The cancellation of the licence for a Sh200 billion coal power project in Lamu County, though a huge setback for the company involved, Amu Power Company, is a big vote of confidence in adherence to the law. This verdict should serve as a warning that stipulated procedures must always be strictly followed to ensure safety, law and order.
The decision by the National Environment Tribunal is also an indictment of the National Environment Management Authority (Nema), whose mandate it is to protect the environment. Nema, the tribunal found, did not follow the law in issuing the environmental impact assessment clearance to the firm.

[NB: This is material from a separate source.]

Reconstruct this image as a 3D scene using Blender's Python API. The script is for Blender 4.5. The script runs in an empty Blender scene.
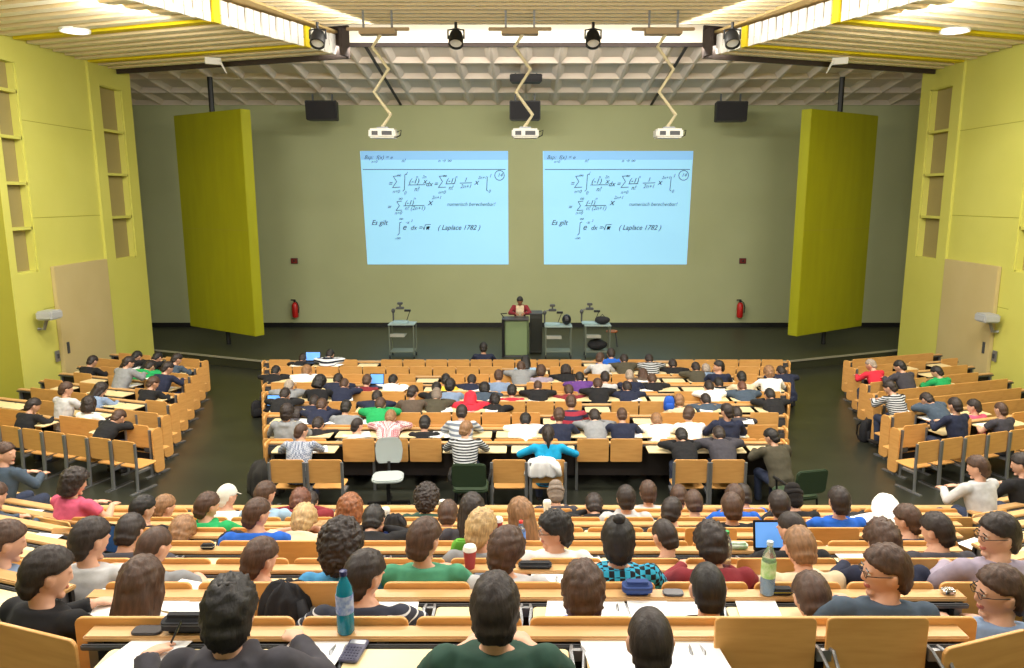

For a sensitive project like generating electricity from coal, absolutely nothing should be left to chance. Therefore, it is quite damning that the initiators omitted engineering plans and key information about the project from public participation.
At a time when there is growing anxiety about the adverse effects of climate change, the plan to set up a coal plant ignored an issue of global concern. The project failed to take account of the Climate Change Act that seeks to mitigate the adverse consequences of the rapidly changing climate. To continue with the project, the company must carry out a fresh environmental impact assessment and comply with the law.
This is, indeed, a victory for the environmental activists, who have vehemently opposed the project, citing the grave danger posed by coal mining. As the developed world shuns coal for its well-known negative effects, Kenya should not be embracing it. However, pro-coal advocates argue that there is new technology that can make it safer. But while investment is good for national economic prosperity, it must not come at a grave cost to the people.